- Problem description
Copy each line of the data below exactly, leaving out pictures.

- Available data
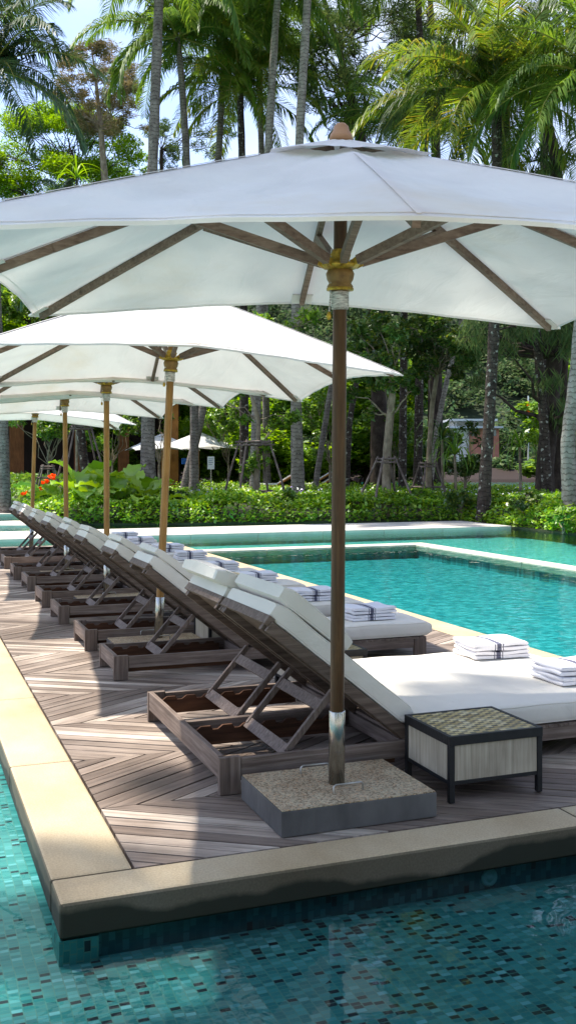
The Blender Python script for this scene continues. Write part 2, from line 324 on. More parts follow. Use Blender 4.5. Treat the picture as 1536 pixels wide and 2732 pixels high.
def mosaic_mat(name, tw, th, stops, axes=('x','y'), dark=0.07, grout=(0.13,0.27,0.22), patchy=0.0):
    """small glass tiles in straight columns, each with its own tone; a few dark ones"""
    m, t, out = newmat(name)
    p = N(t, 'ShaderNodeBsdfPrincipled', i={'Roughness': 0.35})
    g = N(t, 'ShaderNodeNewGeometry'); sp = N(t, 'ShaderNodeSeparateXYZ'); t.links.new(g.outputs['Position'], sp.inputs[0])
    ax = {'x': sp.outputs[0], 'y': sp.outputs[1], 'z': sp.outputs[2], 'xy': None}
    if axes[0] == 'xy': u0 = math_n(t, 'ADD', sp.outputs[0], sp.outputs[1])
    else: u0 = ax[axes[0]]
    wob = N(t, 'ShaderNodeTexNoise', i={'Scale': 5, 'Detail': 2}); t.links.new(g.outputs['Position'], wob.inputs['Vector'])
    wv = math_n(t, 'MULTIPLY', math_n(t, 'SUBTRACT', wob.outputs[0], 0.5), 0.016)
    u = math_n(t, 'DIVIDE', math_n(t, 'ADD', u0, wv), tw); fu = math_n(t, 'FLOOR', u)
    off = math_n(t, 'MULTIPLY', math_n(t, 'MODULO', math_n(t, 'ABSOLUTE', fu), 2), 0.37)
    v = math_n(t, 'ADD', math_n(t, 'DIVIDE', math_n(t, 'ADD', ax[axes[1]], wv), th), off); fv = math_n(t, 'FLOOR', v)
    cx = N(t, 'ShaderNodeCombineXYZ'); t.links.new(fu, cx.inputs[0]); t.links.new(fv, cx.inputs[1])
    wn = N(t, 'ShaderNodeTexWhiteNoise', noise_dimensions='2D'); t.links.new(cx.outputs[0], wn.inputs['Vector'])
    r = ramp(t, stops); t.links.new(wn.outputs['Value'], r.inputs[0])
    cx2 = N(t, 'ShaderNodeVectorMath', operation='ADD'); cx2.inputs[1].default_value = (71.3, 13.7, 0); t.links.new(cx.outputs[0], cx2.inputs[0])
    w2 = N(t, 'ShaderNodeTexWhiteNoise', noise_dimensions='2D'); t.links.new(cx2.outputs[0], w2.inputs['Vector'])
    thr = dark
    if patchy:
        pn = N(t, 'ShaderNodeTexNoise', i={'Scale': 0.9, 'Detail': 2}); t.links.new(g.outputs['Position'], pn.inputs['Vector'])
        mr = N(t, 'ShaderNodeMapRange', i={1: 0.38, 2: 0.66, 3: dark*0.6, 4: patchy}); t.links.new(pn.outputs[0], mr.inputs[0]); thr = mr.outputs[0]
    isd = math_n(t, 'LESS_THAN', w2.outputs['Value'], thr)
    mx = N(t, 'ShaderNodeMix', data_type='RGBA'); mx.inputs[7].default_value = (0.018,0.02,0.03,1); t.links.new(isd, mx.inputs[0]); t.links.new(r.outputs[0], mx.inputs[6])
    eu = math_n(t, 'MINIMUM', math_n(t, 'FRACT', u), math_n(t, 'SUBTRACT', 1.0, math_n(t, 'FRACT', u)))
    ev = math_n(t, 'MINIMUM', math_n(t, 'FRACT', v), math_n(t, 'SUBTRACT', 1.0, math_n(t, 'FRACT', v)))
    gl = math_n(t, 'MAXIMUM', math_n(t, 'LESS_THAN', eu, 0.05), math_n(t, 'LESS_THAN', ev, 0.06))
    m3 = N(t, 'ShaderNodeMix', data_type='RGBA'); m3.inputs[7].default_value = (*grout, 1); t.links.new(gl, m3.inputs[0]); t.links.new(mx.outputs[2], m3.inputs[6])
    t.links.new(m3.outputs[2], p.inputs['Base Color']); t.links.new(p.outputs[0], out.inputs[0]); return m
TEAL = [(0.0,(0.035,0.19,0.19)), (0.4,(0.055,0.25,0.24)), (0.75,(0.085,0.31,0.29)), (0.93,(0.15,0.38,0.38)), (1.0,(0.24,0.48,0.50))]
M['mosaic'] = mosaic_mat('mosaic_floor', 0.036, 0.021, TEAL, ('x','y'), 0.06, patchy=0.19)
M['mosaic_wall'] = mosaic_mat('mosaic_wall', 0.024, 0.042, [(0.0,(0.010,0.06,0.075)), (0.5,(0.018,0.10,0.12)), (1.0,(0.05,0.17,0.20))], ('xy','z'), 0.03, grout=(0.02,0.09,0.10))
M['mosaic_deep'] = mosaic_mat('mosaic_deep', 0.085, 0.06, [(0.0,(0.008,0.17,0.19)), (0.5,(0.025,0.28,0.30)), (1.0,(0.11,0.44,0.46))], ('x','y'), 0.0, grout=(0.04,0.23,0.24))

M['mosaic_light'] = mosaic_mat('mosaic_light', 0.085, 0.06, [(0.0,(0.04,0.28,0.25)), (0.5,(0.09,0.42,0.38)), (1.0,(0.2,0.55,0.5))], ('x','y'), 0.0, grout=(0.12,0.42,0.38))
M['mosaic_pier'] = mosaic_mat('mosaic_pier', 0.024, 0.042, TEAL, ('xy','z'), 0.06)
def water_mat(name, tint, bump=0.05, scale=(3,3,3), dist=0.02, detail=3, ior=1.33):
    m, t, out = newmat(name)
    co = worldco(t, scale)
    nz = N(t, 'ShaderNodeTexNoise', i={'Scale': 1.0, 'Detail': detail, 'Roughness': 0.45, 'Distortion': 0.6}); t.links.new(co, nz.inputs['Vector'])
    b = N(t, 'ShaderNodeBump', i={'Strength': bump, 'Distance': dist}); t.links.new(nz.outputs[0], b.inputs['Height'])
    fr = N(t, 'ShaderNodeFresnel', i={'IOR': ior}); t.links.new(b.outputs[0], fr.inputs['Normal'])
    gl = N(t, 'ShaderNodeBsdfGlossy', i={'Roughness': 0.0}); t.links.new(b.outputs[0], gl.inputs['Normal'])
    tr = N(t, 'ShaderNodeBsdfTransparent', i={0: (*tint, 1)})
    ms = N(t, 'ShaderNodeMixShader'); t.links.new(fr.outputs[0], ms.inputs[0]); t.links.new(tr.outputs[0], ms.inputs[1]); t.links.new(gl.outputs[0], ms.inputs[2])
    t.links.new(ms.outputs[0], out.inputs[0]); return m
M['water_near'] = water_mat('shallow_water', (0.68,0.92,0.94), bump=0.16, scale=(4,4,4), dist=0.02)
M['water_pool'] = water_mat('pool_water', (0.62,0.97,0.97), bump=0.40, scale=(6,6,6), dist=0.02, ior=1.30)
M['water_far'] = water_mat('far_water', (0.7,0.97,0.95), bump=0.5, scale=(7,7,7), dist=0.02, ior=1.15)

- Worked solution
The Blender Python script for this scene continues. Write part 2, from line 324 on. More parts follow. Use Blender 4.5. Treat the picture as 1536 pixels wide and 2732 pixels high.
def mosaic_mat(name, tw, th, stops, axes=('x','y'), dark=0.07, grout=(0.13,0.27,0.22), patchy=0.0):
    """small glass tiles in straight columns, each with its own tone; a few dark ones"""
    m, t, out = newmat(name)
    p = N(t, 'ShaderNodeBsdfPrincipled', i={'Roughness': 0.35})
    g = N(t, 'ShaderNodeNewGeometry'); sp = N(t, 'ShaderNodeSeparateXYZ'); t.links.new(g.outputs['Position'], sp.inputs[0])
    ax = {'x': sp.outputs[0], 'y': sp.outputs[1], 'z': sp.outputs[2], 'xy': None}
    if axes[0] == 'xy': u0 = math_n(t, 'ADD', sp.outputs[0], sp.outputs[1])
    else: u0 = ax[axes[0]]
    wob = N(t, 'ShaderNodeTexNoise', i={'Scale': 5, 'Detail': 2}); t.links.new(g.outputs['Position'], wob.inputs['Vector'])
    wv = math_n(t, 'MULTIPLY', math_n(t, 'SUBTRACT', wob.outputs[0], 0.5), 0.016)
    u = math_n(t, 'DIVIDE', math_n(t, 'ADD', u0, wv), tw); fu = math_n(t, 'FLOOR', u)
    off = math_n(t, 'MULTIPLY', math_n(t, 'MODULO', math_n(t, 'ABSOLUTE', fu), 2), 0.37)
    v = math_n(t, 'ADD', math_n(t, 'DIVIDE', math_n(t, 'ADD', ax[axes[1]], wv), th), off); fv = math_n(t, 'FLOOR', v)
    cx = N(t, 'ShaderNodeCombineXYZ'); t.links.new(fu, cx.inputs[0]); t.links.new(fv, cx.inputs[1])
    wn = N(t, 'ShaderNodeTexWhiteNoise', noise_dimensions='2D'); t.links.new(cx.outputs[0], wn.inputs['Vector'])
    r = ramp(t, stops); t.links.new(wn.outputs['Value'], r.inputs[0])
    cx2 = N(t, 'ShaderNodeVectorMath', operation='ADD'); cx2.inputs[1].default_value = (71.3, 13.7, 0); t.links.new(cx.outputs[0], cx2.inputs[0])
    w2 = N(t, 'ShaderNodeTexWhiteNoise', noise_dimensions='2D'); t.links.new(cx2.outputs[0], w2.inputs['Vector'])
    thr = dark
    if patchy:
        pn = N(t, 'ShaderNodeTexNoise', i={'Scale': 0.9, 'Detail': 2}); t.links.new(g.outputs['Position'], pn.inputs['Vector'])
        mr = N(t, 'ShaderNodeMapRange', i={1: 0.38, 2: 0.66, 3: dark*0.6, 4: patchy}); t.links.new(pn.outputs[0], mr.inputs[0]); thr = mr.outputs[0]
    isd = math_n(t, 'LESS_THAN', w2.outputs['Value'], thr)
    mx = N(t, 'ShaderNodeMix', data_type='RGBA'); mx.inputs[7].default_value = (0.018,0.02,0.03,1); t.links.new(isd, mx.inputs[0]); t.links.new(r.outputs[0], mx.inputs[6])
    eu = math_n(t, 'MINIMUM', math_n(t, 'FRACT', u), math_n(t, 'SUBTRACT', 1.0, math_n(t, 'FRACT', u)))
    ev = math_n(t, 'MINIMUM', math_n(t, 'FRACT', v), math_n(t, 'SUBTRACT', 1.0, math_n(t, 'FRACT', v)))
    gl = math_n(t, 'MAXIMUM', math_n(t, 'LESS_THAN', eu, 0.05), math_n(t, 'LESS_THAN', ev, 0.06))
    m3 = N(t, 'ShaderNodeMix', data_type='RGBA'); m3.inputs[7].default_value = (*grout, 1); t.links.new(gl, m3.inputs[0]); t.links.new(mx.outputs[2], m3.inputs[6])
    t.links.new(m3.outputs[2], p.inputs['Base Color']); t.links.new(p.outputs[0], out.inputs[0]); return m
TEAL = [(0.0,(0.035,0.19,0.19)), (0.4,(0.055,0.25,0.24)), (0.75,(0.085,0.31,0.29)), (0.93,(0.15,0.38,0.38)), (1.0,(0.24,0.48,0.50))]
M['mosaic'] = mosaic_mat('mosaic_floor', 0.036, 0.021, TEAL, ('x','y'), 0.06, patchy=0.19)
M['mosaic_wall'] = mosaic_mat('mosaic_wall', 0.024, 0.042, [(0.0,(0.010,0.06,0.075)), (0.5,(0.018,0.10,0.12)), (1.0,(0.05,0.17,0.20))], ('xy','z'), 0.03, grout=(0.02,0.09,0.10))
M['mosaic_deep'] = mosaic_mat('mosaic_deep', 0.085, 0.06, [(0.0,(0.008,0.17,0.19)), (0.5,(0.025,0.28,0.30)), (1.0,(0.11,0.44,0.46))], ('x','y'), 0.0, grout=(0.04,0.23,0.24))

M['mosaic_light'] = mosaic_mat('mosaic_light', 0.085, 0.06, [(0.0,(0.04,0.28,0.25)), (0.5,(0.09,0.42,0.38)), (1.0,(0.2,0.55,0.5))], ('x','y'), 0.0, grout=(0.12,0.42,0.38))
M['mosaic_pier'] = mosaic_mat('mosaic_pier', 0.024, 0.042, TEAL, ('xy','z'), 0.06)
def water_mat(name, tint, bump=0.05, scale=(3,3,3), dist=0.02, detail=3, ior=1.33):
    m, t, out = newmat(name)
    co = worldco(t, scale)
    nz = N(t, 'ShaderNodeTexNoise', i={'Scale': 1.0, 'Detail': detail, 'Roughness': 0.45, 'Distortion': 0.6}); t.links.new(co, nz.inputs['Vector'])
    b = N(t, 'ShaderNodeBump', i={'Strength': bump, 'Distance': dist}); t.links.new(nz.outputs[0], b.inputs['Height'])
    fr = N(t, 'ShaderNodeFresnel', i={'IOR': ior}); t.links.new(b.outputs[0], fr.inputs['Normal'])
    gl = N(t, 'ShaderNodeBsdfGlossy', i={'Roughness': 0.0}); t.links.new(b.outputs[0], gl.inputs['Normal'])
    tr = N(t, 'ShaderNodeBsdfTransparent', i={0: (*tint, 1)})
    ms = N(t, 'ShaderNodeMixShader'); t.links.new(fr.outputs[0], ms.inputs[0]); t.links.new(tr.outputs[0], ms.inputs[1]); t.links.new(gl.outputs[0], ms.inputs[2])
    t.links.new(ms.outputs[0], out.inputs[0]); return m
M['water_near'] = water_mat('shallow_water', (0.68,0.92,0.94), bump=0.16, scale=(4,4,4), dist=0.02)
M['water_pool'] = water_mat('pool_water', (0.62,0.97,0.97), bump=0.40, scale=(6,6,6), dist=0.02, ior=1.30)
M['water_far'] = water_mat('far_water', (0.7,0.97,0.95), bump=0.5, scale=(7,7,7), dist=0.02, ior=1.15)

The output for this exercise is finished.